Inconvenient Truths about Downsizing

Tom Brezsny
- Tom Brezsny

Inconvenient Truths about Downsizing

Continuing the conversation… Almost everyone of a certain age is wrestling with downsizing questions right now. Trying to wrap their heads around the huge paradigm shift that comes with aging. Over the years I’ve talked with hundreds of homeowners going through their own versions of the process and a while back I started asking them to share insights. Here are some of the simple truths they’ve credited with helping them…

Nothing is more certain than change.  Everything is in constant motion. Change is the only certainty in life.

On the continuum. We’re all on the same journey somewhere between birth and death. Death is a normal part of life, even if it’s scary.

Can’t take it with us. We aren’t Egyptian Pharaohs and we aren’t going to be buried with our “stuff” to insure a pleasant journey into the afterlife down the River Styx.

You’ll never be as young as you are now. Will you have more energy and more resources five or ten years from now than you have today? One mistake people make is waiting too long.

Choose change proactively. Plan for change and create contingencies to adapt. If you ignore change or put it off, life eventually steps in to make decisions for you. 
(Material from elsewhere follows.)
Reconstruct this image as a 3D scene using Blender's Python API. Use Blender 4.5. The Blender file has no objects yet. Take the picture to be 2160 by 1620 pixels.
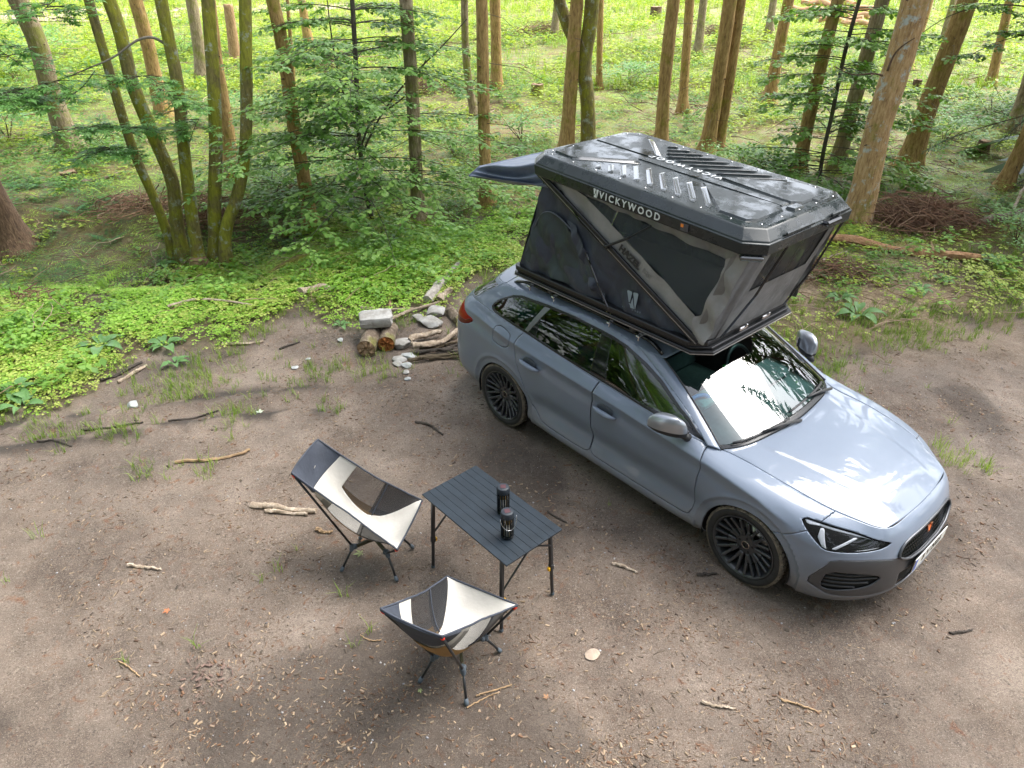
import bpy, bmesh, math, random
import numpy as np
from mathutils import Vector, Matrix
rad = math.radians
RNG = np.random.default_rng(7)
random.seed(7)
S = bpy.context.scene
COL = S.collection

# ------------------------------------------------------------------ camera, sky, sun, exposure
FPX, CAMZ, PITCH = 1503.2, 4.038, rad(31.862)
cam_d = bpy.data.cameras.new('camera'); cam = bpy.data.objects.new('camera', cam_d); COL.objects.link(cam)
cam_d.sensor_width = 36; cam_d.lens = 36*FPX/2160; cam_d.clip_start = .05; cam_d.clip_end = 900
cam.location = (0, 0, CAMZ); cam.rotation_euler = (rad(90)-PITCH, 0, 0)
S.camera = cam
SUN_EL, SUN_AZ = rad(57), rad(62)            # bright overcast: azimuth measured clockwise from +Y
W = bpy.data.worlds.new('World'); S.world = W; W.use_nodes = True
wn = W.node_tree.nodes; wl = W.node_tree.links; wn.clear()
wo = wn.new('ShaderNodeOutputWorld'); wb = wn.new('ShaderNodeBackground'); sk = wn.new('ShaderNodeTexSky')
sk.sky_type = 'NISHITA'; sk.sun_disc = False; sk.sun_elevation = SUN_EL; sk.sun_rotation = SUN_AZ
sk.air_density = 1.0; sk.dust_density = 3.0; sk.ozone_density = 1.0
hs = wn.new('ShaderNodeHueSaturation'); hs.inputs['Saturation'].default_value = .42
wl.new(sk.outputs[0], hs.inputs['Color']); wl.new(hs.outputs[0], wb.inputs['Color'])
wb.inputs['Strength'].default_value = .15
wl.new(wb.outputs[0], wo.inputs[0])
sd = bpy.data.lights.new('sun', 'SUN'); sun = bpy.data.objects.new('sun', sd); COL.objects.link(sun)
sd.energy = 1.4; sd.angle = rad(45); sd.color = (1, .97, .92)
sdir = Vector((math.sin(SUN_AZ)*math.cos(SUN_EL), math.cos(SUN_AZ)*math.cos(SUN_EL), math.sin(SUN_EL)))
sun.rotation_euler = sdir.to_track_quat('Z', 'Y').to_euler(); sun.location = (8, 4, 14)
S.view_settings.view_transform = 'Standard'; S.view_settings.look = 'None'
S.view_settings.exposure = 2.1; S.view_settings.gamma = 1; S.view_settings.use_curve_mapping = False
cy = S.cycles if hasattr(S, 'cycles') else None
S.render.engine = 'CYCLES'
S.cycles.use_denoising = True
S.cycles.max_bounces = 8; S.cycles.transparent_max_bounces = 16; S.cycles.diffuse_bounces = 4; S.cycles.glossy_bounces = 3
S.cycles.transmission_bounces = 4; S.cycles.sample_clamp_indirect = 6; S.cycles.caustics_reflective = False; S.cycles.caustics_refractive = False

# ------------------------------------------------------------------ helpers
def at(px, py, z=0.0):
    """point at height z seen at photo position (px, py): used to survey where things stand"""
    u = (px-1080)/FPX; v = (810-py)/FPX
    cp, sp = math.cos(PITCH), math.sin(PITCH)
    d = np.array([u, cp+v*sp, -sp+v*cp]); t = (z-CAMZ)/d[2]
    return np.array([0, 0, CAMZ])+t*d
def odep(g, z=None):
    """depth along the viewing axis, to turn a photo width into metres"""
    return g[1]*math.cos(PITCH)+(CAMZ-(g[2] if z is None else z))*math.sin(PITCH)
def ray_near(px, py, dist):
    u = (px-1080)/FPX; v = (810-py)/FPX
    cp, sp = math.cos(PITCH), math.sin(PITCH)
    d = np.array([u, cp+v*sp, -sp+v*cp])
    return np.array([0, 0, CAMZ])+d*(dist/math.hypot(d[0], d[1]))

def mesh_np(name, V, F, smooth=True):
    me = bpy.data.meshes.new(name)
    me.from_pydata([tuple(map(float, v)) for v in V], [], [tuple(int(i) for i in f) for f in F])
    if smooth: me.polygons.foreach_set('use_smooth', np.ones(len(me.polygons), bool))
    me.update(); return me
def mesh_fast(name, V, F, smooth=False):
    """V (n,3), F (m,k) of one polygon size"""
    V = np.asarray(V, np.float32); F = np.asarray(F, np.int32)
    me = bpy.data.meshes.new(name)
    me.vertices.add(len(V)); me.vertices.foreach_set('co', V.ravel())
    m, k = F.shape
    me.loops.add(m*k); me.loops.foreach_set('vertex_index', F.ravel())
    me.polygons.add(m); me.polygons.foreach_set('loop_start', np.arange(0, m*k, k, dtype=np.int32))
    me.polygons.foreach_set('loop_total', np.full(m, k, np.int32))
    if smooth: me.polygons.foreach_set('use_smooth', np.ones(m, bool))
    me.update(calc_edges=True); me.validate(); return me
def link(name, me, mat=None, parent=None, loc=None, rot=None):
    o = bpy.data.objects.new(name, me); COL.objects.link(o)
    if mat is not None:
        for m in (mat if isinstance(mat, (list, tuple)) else [mat]): me.materials.append(m)
    if parent is not None: o.parent = parent
    if loc is not None: o.location = loc
    if rot is not None: o.rotation_euler = rot
    return o
def obj(name, V, F, mat=None, parent=None, smooth=True, **k):
    return link(name, mesh_np(name, V, F, smooth), mat, parent, **k)
def tag(o, label=None, cat=None, group=None, kind=None):
    if label: o['label'] = label
    if cat: o['category'] = cat
    if group: o['group'] = group
    if kind: o['kind'] = kind
    return o
def empty(name, loc=(0, 0, 0), rotz=0.0):
    o = bpy.data.objects.new(name, None); COL.objects.link(o); o.location = loc; o.rotation_euler = (0, 0, rotz); o.empty_display_size = .2
    return o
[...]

Time horizons. For any plans you make, always ask this question: What will this all look like five or ten years down the road?

First world problems. Most of our problems are insignificant compared to the bigger problems other people face. Be grateful and let go of the little things.

Creatures of habit.  We’re addicted to our routines, good and bad. Learn to hack your own resistance to change, if you want to move forward, 

Fearing change. Aging gracefully and making smart transitions requires letting go of your fear about change. In the end, change is going to happen anyway.

Leap of faith. You never know how any big life transition is going to turn out. Transitions always require a leap of faith. Trust in the future.

More experiences not stuff. More stuff is the last thing we need. Life experiences are what we’ll carry forward to the end of  life.

Kids don’t want it.  You can make up excuses not to get rid of things but in the end, the kids don’t want it!